Calendarization overview

Calendarization more accurately allocates utility bill use and cost to the appropriate calendar month by prorating the cost and use by day (dividing the data into day-size chunks and allocating to the appropriate month). Calendarization is required because most utility bills start and end dates don't correspond to the exact calendar month or may vary in length.

Using billing period data may not accurately reflect consumption and cost in the correct calendar month.

The weather regression calculations used by calendarization and normalization do not exclude statistical outliers. Cost Avoidance DOES exclude statistical outliers.

Why calendarize data?

  • More helpful to Energy Managers to see use and cost in the month it occurred.
  • Provides better month-to-month and year-to-year comparisons.
  • More representative of actual monthly energy use when used in fiscal reporting, budgeting, accruals, and energy performance evaluation.

Calendarization is a better way to report data unless you need to:

  • Discuss actual bills with the vendor.
  • Reconcile actual bills with accounting functions.
  • Use actual bills to charge tenants or departments for their portion of the utility bill.

User-defined calendarization

You configure user-defined calendarization periods in the Accounts module menu.

calendarization diagram

How does calendarization happen?

  • Not weather-sensitive meter, the data is prorated.
  • Weather-sensitive meter incorporates degree day data to allocate use and cost.

Option 1 Simple average daily use and cost allocation

When a meter is not weather sensitive, the bill is simply prorated into each month based on the number of billing period days. A bill from 9/12 to 10/14  has 32 days (the first day counts, the last day doesn't because the next bill begins on 10/14). 19 days are in September, so 19/32 of the use and cost are allocated to September and 13/32 to October.

Option 2 Weather (degree day) allocation

When a meter is weather sensitive, a more sophisticated method is used to prorate the weather-sensitive portion of the energy bill based on the number of degree days in the appropriate billing period in each month, and to prorate the remaining, not weather-sensitive portion based on the number of days. See Use vs Weather for more details.

Calendarization does not appreciably affect annual totals because the process merely moves use and cost data to the most appropriate calendar month for reporting and analysis purposes. The annual use and cost totals should be almost identical to the billing period data.

Use vs Weather

screenshot
The Use vs Weather page summarizes the weather sensitivity of the meter for each season and year. Expand each row to see more details.

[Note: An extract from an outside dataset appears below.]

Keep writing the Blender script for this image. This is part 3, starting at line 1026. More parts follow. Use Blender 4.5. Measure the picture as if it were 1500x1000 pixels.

Determining weather sensitivity for calendarization is a similar but a separate process from determining the baseline (weather sensitivity) in Cost Avoidance.

Cost Avoidance excludes statistical outliers.

Calendarization settings are global; weather sensitivity is configured on each meter with the Cost Avoidance module.

Calendarization

  • Uses the weather assigned to the building.
  • The weather regression relies on the previous year's weather data.
  • Average use per day is based on the balance point temperature from the normalization year.
example of setting balance point temperature

Defining statistical outliers

Statistical outliers are handled differently in the calendarization and normalization process than they are in Cost Avoidance.

In Cost Avoidance statistical outliers (those periodic use data points which fall more than two standard deviations away from the regression line defining a use/weather correlation for a meter) are handled as exceptions and are excluded from the weather adjustment process. This produces a better use vs. weather correlation using the remaining (non-excluded) bills.

In calendarization and normalization, the outliers are handled differently. These processes are less sophisticated and less calculation-intensive than Cost Avoidance. Outliers are included. If an outlier causes the regression to fail, it invalidates weather adjustments for that meter, that season, that year. If an outlier exists and the regression remains valid, the weather factors are applied to outlier bills and non-outlier bills.